Picture 2-2

This thought stemmed from Ross Dougall’s post on Single Minded Propositions… hence the image from his blog, which you should check out if you have a moment or two…

Anyway, I like the thought he had – which was, for me: Single Ideas are still the mainstay of briefs, but it feels like there’s less relevance when you’re looking a major site and you can spend more time with people.

I think there are two things that are interesting in this…

1. Not single – you only have to read Russell’s genius APG paper on Honda (download it at wklondon.com) to see this spelt out fully, but the belief that every brand needs to find a single thing is becoming less unassailable. Like personalities, brands shouldn’t be one-dimensional – although we should try to make one compelling point or have one over-riding emotion that we’re delivering in communication, that’s mainly dictated by the brevity of ads… bringing me to the next thought…

2. Time Spent – 30“ with an ad (when you’re half-watching) is a world of difference from 5/10/30 minutes on a website. Which you chose to do in the first place.

So, when you’re briefing for websites, surely you do need to find an idea – a core thought – that can be the glue for everything. Then you need to find layers of communication to interest and engage people over time – not just one proposition, hammered mercilessly into your head! Maybe, similar to some briefs, you could use the idea of a ”Core Thought“ then build up messages that hit different points you want to make…?

Anyway, that’s the blather I wrote in comments to him at the time, but as I think about it more, I think the time thing is more interesting – particularly as we start developing content for brands – can’t we actually do such much more once the restriction of 30” is removed? And, likewise, can web comms step beyond this?

I have, for a while now, had the feeling that we can have more impact by telling more – rather than banging the same point. But, you have to entertain in more ways, so it’s more difficult. It’s not an excuse to be dull or to cram everything in to one ad.
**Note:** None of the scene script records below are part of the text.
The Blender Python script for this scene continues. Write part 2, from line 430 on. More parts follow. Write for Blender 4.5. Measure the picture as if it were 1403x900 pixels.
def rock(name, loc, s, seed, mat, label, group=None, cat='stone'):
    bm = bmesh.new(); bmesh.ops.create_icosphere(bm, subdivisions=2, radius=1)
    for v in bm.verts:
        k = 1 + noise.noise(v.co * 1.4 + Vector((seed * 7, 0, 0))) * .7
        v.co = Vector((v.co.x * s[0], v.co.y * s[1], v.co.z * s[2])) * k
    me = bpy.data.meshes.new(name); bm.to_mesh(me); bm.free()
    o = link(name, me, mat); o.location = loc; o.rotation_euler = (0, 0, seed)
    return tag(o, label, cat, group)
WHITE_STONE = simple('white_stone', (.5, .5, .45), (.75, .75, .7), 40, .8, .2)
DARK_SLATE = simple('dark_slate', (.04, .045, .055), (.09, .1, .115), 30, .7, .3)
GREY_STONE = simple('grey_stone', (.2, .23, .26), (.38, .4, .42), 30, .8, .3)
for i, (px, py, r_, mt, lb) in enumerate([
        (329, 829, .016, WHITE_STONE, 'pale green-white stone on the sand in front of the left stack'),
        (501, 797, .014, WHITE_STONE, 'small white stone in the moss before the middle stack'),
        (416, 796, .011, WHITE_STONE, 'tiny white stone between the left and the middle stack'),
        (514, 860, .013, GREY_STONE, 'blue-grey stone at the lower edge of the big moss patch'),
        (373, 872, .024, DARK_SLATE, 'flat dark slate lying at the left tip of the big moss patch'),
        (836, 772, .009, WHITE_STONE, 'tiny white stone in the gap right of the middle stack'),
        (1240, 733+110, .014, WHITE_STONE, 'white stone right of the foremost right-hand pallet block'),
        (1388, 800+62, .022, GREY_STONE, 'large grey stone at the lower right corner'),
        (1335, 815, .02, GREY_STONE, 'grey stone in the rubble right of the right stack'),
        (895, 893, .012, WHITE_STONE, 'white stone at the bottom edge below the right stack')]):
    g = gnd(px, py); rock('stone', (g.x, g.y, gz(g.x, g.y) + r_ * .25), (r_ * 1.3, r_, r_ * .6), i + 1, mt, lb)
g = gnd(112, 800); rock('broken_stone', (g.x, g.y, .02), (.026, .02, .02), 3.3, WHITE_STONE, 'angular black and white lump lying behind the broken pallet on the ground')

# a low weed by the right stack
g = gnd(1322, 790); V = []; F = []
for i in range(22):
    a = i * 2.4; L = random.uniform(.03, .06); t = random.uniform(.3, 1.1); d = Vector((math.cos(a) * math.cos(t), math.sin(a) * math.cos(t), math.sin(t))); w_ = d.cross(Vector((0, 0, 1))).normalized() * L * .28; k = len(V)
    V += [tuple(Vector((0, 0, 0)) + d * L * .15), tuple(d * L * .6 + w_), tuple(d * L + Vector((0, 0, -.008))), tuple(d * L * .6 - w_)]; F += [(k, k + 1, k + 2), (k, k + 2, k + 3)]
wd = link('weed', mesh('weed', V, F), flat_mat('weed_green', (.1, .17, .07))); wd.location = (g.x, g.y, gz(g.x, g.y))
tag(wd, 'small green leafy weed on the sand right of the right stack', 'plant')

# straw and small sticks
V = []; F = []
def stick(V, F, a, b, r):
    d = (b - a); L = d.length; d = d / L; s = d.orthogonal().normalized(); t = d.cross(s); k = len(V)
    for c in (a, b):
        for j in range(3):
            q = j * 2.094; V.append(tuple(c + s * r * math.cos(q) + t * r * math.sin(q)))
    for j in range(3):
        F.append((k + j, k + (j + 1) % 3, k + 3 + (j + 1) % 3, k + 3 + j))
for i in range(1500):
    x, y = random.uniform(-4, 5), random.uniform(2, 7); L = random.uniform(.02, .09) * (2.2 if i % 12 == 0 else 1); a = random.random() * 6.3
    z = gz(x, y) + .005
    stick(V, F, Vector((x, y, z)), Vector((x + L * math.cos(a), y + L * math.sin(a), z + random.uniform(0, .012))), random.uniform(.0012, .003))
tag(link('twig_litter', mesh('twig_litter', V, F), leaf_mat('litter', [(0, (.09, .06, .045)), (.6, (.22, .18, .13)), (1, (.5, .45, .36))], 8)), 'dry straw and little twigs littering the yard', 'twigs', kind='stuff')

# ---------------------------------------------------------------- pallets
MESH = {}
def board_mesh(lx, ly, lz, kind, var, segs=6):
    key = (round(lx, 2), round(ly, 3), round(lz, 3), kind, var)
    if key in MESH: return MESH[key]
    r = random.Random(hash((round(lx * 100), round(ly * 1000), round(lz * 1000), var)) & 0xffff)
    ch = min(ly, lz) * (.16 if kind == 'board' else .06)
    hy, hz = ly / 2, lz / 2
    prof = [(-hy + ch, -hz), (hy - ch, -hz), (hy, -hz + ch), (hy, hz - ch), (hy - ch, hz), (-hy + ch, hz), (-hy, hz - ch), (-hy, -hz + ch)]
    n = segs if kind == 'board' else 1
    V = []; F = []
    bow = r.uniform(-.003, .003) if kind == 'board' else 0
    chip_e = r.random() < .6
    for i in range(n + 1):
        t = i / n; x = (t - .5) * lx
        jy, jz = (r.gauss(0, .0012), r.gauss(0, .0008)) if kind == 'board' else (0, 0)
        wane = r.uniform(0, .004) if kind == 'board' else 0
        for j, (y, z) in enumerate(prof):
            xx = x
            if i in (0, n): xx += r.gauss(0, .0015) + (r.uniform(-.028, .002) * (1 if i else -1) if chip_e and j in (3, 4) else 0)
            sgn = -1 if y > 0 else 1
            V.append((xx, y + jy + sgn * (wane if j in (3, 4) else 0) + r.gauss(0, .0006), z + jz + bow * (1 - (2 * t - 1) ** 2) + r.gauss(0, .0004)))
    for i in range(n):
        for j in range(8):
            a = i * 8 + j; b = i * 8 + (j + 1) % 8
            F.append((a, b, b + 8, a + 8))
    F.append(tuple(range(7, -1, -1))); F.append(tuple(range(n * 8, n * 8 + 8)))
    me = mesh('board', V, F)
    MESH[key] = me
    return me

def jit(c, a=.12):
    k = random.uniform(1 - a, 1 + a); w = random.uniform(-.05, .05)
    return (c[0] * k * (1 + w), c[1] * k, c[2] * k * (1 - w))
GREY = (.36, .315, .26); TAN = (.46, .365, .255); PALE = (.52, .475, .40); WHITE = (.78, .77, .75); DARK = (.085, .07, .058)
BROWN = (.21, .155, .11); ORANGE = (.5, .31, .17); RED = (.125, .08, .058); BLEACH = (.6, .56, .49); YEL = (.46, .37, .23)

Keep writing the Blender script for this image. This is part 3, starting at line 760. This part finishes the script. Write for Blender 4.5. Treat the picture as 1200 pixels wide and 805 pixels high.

It’s the opposite – take your time with people – give them information in digestible chunks, and make each chunk worth consuming. Then build up a more complex set of messages over time.

I’m sure someone’s written something far more detailed and well thought through on this already, but I wanted to get it down while it was fresh and buzzing in my head! I’ll check for other thoughts one day… when I’m not trying to pack.